Enfin, l’administration américaine s’est attaquée aux deux remparts à son approche unilatérale que constituent le système commercial multilatéral et les chaînes de valeur globale. Concernant l’OMC, il s’agit de mettre un terme au principe de règlement juridique des conflits commerciaux, en bloquant le renouvellement des membres de l’organe d’appel de l’Organe de Règlement des Différends. Quant aux chaînes de valeur, deux leviers ont été actionnés pour les « déglobaliser ». Les droits de douane à l’encontre de la Chine ont largement touché les biens intermédiaires et les machines, tandis que les menaces répétées à l’encontre des firmes multinationales, doublées d’avantages fiscaux pour les profits rapatriés, ont commencé à produire leurs effets : les annonces de relocalisation aux États-Unis de firmes américaines ou européennes le montrent.
Au final, quelles que soient les concessions de principe arrachées par Robert Lighthizer à Liu He le différend entre les deux pays ne sera pas aplani.
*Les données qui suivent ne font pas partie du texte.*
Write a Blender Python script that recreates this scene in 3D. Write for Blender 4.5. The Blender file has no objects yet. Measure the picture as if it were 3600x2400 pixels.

Tout au plus observera-t-on une trêve. Donald Trump n’a d’ailleurs pas fait mystère de ses intentions en rappelant que la mise en œuvre de nouvelles sanctions commerciales n’était suspendue que jusqu’à la fin mars 2019, faute de quoi 200 milliards d’importations chinoises se verraient surtaxées à 25%. Cette guerre commerciale n’est donc pas seulement le résultat de l’exploitation politique de la montée des thèses protectionnistes aux États-Unis. Le passage de témoin entre les États-Unis et la Chine est en cause, et c’est bien ce « basculement de l’économie monde », dont la vitesse va dépendre du rattrapage technologique de la Chine, que l’administration américaine tente d’enrayer.